Set problem
Pull out every line below that holds the word "from".

+++++

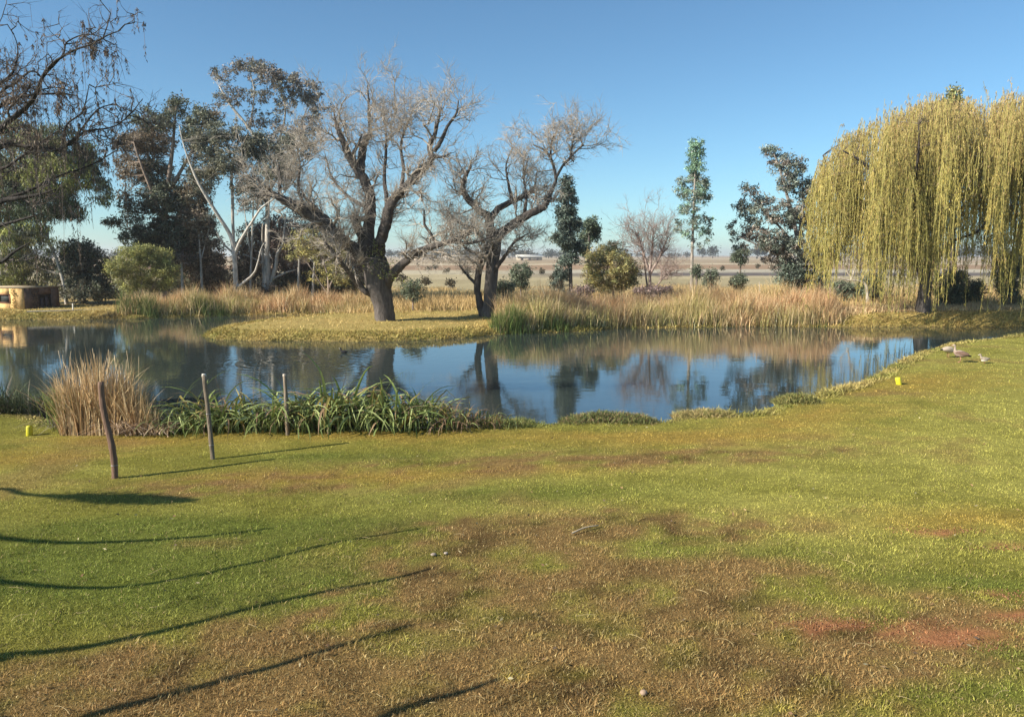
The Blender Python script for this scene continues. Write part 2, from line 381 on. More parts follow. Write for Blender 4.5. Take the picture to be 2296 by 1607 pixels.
# water
def water_material():
    m = bpy.data.materials.new('pond_water'); m.use_nodes = True; N, L = m.node_tree.nodes, m.node_tree.links
    p = N['Principled BSDF']; p.inputs['Base Color'].default_value = (0.034, 0.046, 0.042, 1)
    p.inputs['Roughness'].default_value = 0.025; p.inputs['IOR'].default_value = 1.8
    g = N.new('ShaderNodeNewGeometry')
    def noise(scale, st, detail=2):
        mp = N.new('ShaderNodeMapping'); mp.inputs['Scale'].default_value = st; L.new(g.outputs['Position'], mp.inputs[0])
        n = N.new('ShaderNodeTexNoise'); n.inputs['Scale'].default_value = scale; n.inputs['Detail'].default_value = detail
        L.new(mp.outputs[0], n.inputs['Vector']); return n.outputs[0]
    def mth(op, a, b):
        k = N.new('ShaderNodeMath'); k.operation = op
        for i, v in enumerate((a, b)):
            if isinstance(v, (int, float)): k.inputs[i].default_value = v
            else: L.new(v, k.inputs[i])
        return k.outputs[0]
    fine = noise(7, (0.7, 1.5, 1), 3); big = noise(1.6, (0.6, 1.2, 1), 2); patch = noise(0.16, (0.8, 1.2, 1), 2)
    pm = N.new('ShaderNodeMapRange'); pm.inputs[1].default_value = 0.38; pm.inputs[2].default_value = 0.62; pm.inputs[3].default_value = 0.22; pm.inputs[4].default_value = 1.0
    L.new(patch, pm.inputs[0])
    hgt = mth('ADD', mth('MULTIPLY', mth('MULTIPLY', fine, pm.outputs[0]), 0.0017), mth('MULTIPLY', big, 0.0030))
    # rings spreading from the swimming bird and one earlier spot
    for (c, amp, fall) in (((on(770, 790, WATER)[0], on(770, 790, WATER)[1]), 0.0010, 3.0), ((on(640, 812, WATER)[0], on(640, 812, WATER)[1]), 0.0016, 2.4)):
        vs = N.new('ShaderNodeVectorMath'); vs.operation = 'DISTANCE'; L.new(g.outputs['Position'], vs.inputs[0]); vs.inputs[1].default_value = (c[0], c[1], WATER)
        r = vs.outputs['Value']; w = mth('SINE', mth('MULTIPLY', r, 17.0), 0)
        env = mth('DIVIDE', amp, mth('ADD', 1.0, mth('POWER', mth('DIVIDE', r, fall), 4.0)))
        hgt = mth('ADD', hgt, mth('MULTIPLY', w, env))
    bp = N.new('ShaderNodeBump'); bp.inputs['Strength'].default_value = 1.0; bp.inputs['Distance'].default_value = 1.0
    L.new(hgt, bp.inputs['Height']); L.new(bp.outputs[0], p.inputs['Normal'])
    return m
mb = MB(); wx = np.linspace(-70, 70, 57); wy = np.linspace(11, 48, 17); X, Y = np.meshgrid(wx, wy); idx = np.arange(X.size).reshape(X.shape)
mb.add(np.stack([X, Y, X * 0 + WATER], -1).reshape(-1, 3), np.stack([idx[:-1, :-1], idx[:-1, 1:], idx[1:, 1:], idx[1:, :-1]], -1).reshape(-1, 4), None, (0, 0, 0))
tag(mb.build('pond_water', water_material()), 'still pond water reflecting trees and sky', kind='structure')

# ---------------------------------------------------------------- lawn grass
def scatter(n, y0, y1, power, spread=0.72, xpad=2.0):
    """ground points in the wedge in front of the deck"""
    u = rng.uniform(0, 1, n); e = 2 - power
    y = (y0 ** e + u * (y1 ** e - y0 ** e)) ** (1 / e)
    x = rng.uniform(-1, 1, n) * (spread * y + xpad); return x, y
def lawn_blades(mb, n, y0, y1, h0, w0, K, power=1.6):
    x, y = scatter(n, y0, y1, power); sd = np.full(n, 50.); m = y > 11; sd[m] = sdist(x[m], y[m])
    c, s, br = lawn(x, y)
    keep = (sd > 0.05) & (rng.uniform(size=n) > s * 0.86) & (y < 33)
    x, y, c, sd, br = x[keep], y[keep], c[keep], sd[keep], br[keep]; n = len(x)
    tuft = fbm(x * 6, y * 6, 71, 3); h = h0 * (0.15 + 1.7 * tuft) * rng.uniform(0.5, 1.4, n); 
    dead = rng.uniform(size=n) < (0.07 + 0.26 * np.clip(br, 0, 1))
    c = np.where(dead[:, None], A([0.46, 0.35, 0.15]) * rng.uniform(0.5, 1.1, (n, 1)), c * 1.35)
    c = np.where((rng.uniform(size=n) < 0.10)[:, None], c * 0.55, c)
    z = height(x, y, sd) - 0.004
    long_ = rng.uniform(size=n) < 0.035
    h = np.where(long_, h * 1.7, h); lean = np.where(long_, rng.uniform(0.8, 1.6, n), rng.uniform(0.2, 1.1, n))
    blades(mb, np.stack([x, y, z], -1), h, w0 * rng.uniform(0.6, 1.3, n), lean, c, K=K, droop=0.9, cj=0.24)
mb = MB()
lawn_blades(mb, 215000, 3.9, 8.2, 0.033, 0.0056, 3, 1.9)
lawn_blades(mb, 250000, 8.2, 15.5, 0.026, 0.008, 2, 1.9)
lawn_blades(mb, 100000, 15.5, 32, 0.028, 0.015, 2, 1.9)
tag(mb.build('lawn_grass', M_BLADE), 'short mown lawn grass, green with worn straw patches', 'grass', kind='stuff')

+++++

Exercise response
The Blender Python script for this scene continues. Write part 2, from line 381 on. More parts follow. Write for Blender 4.5. Take the picture to be 2296 by 1607 pixels.
    # rings spreading from the swimming bird and one earlier spot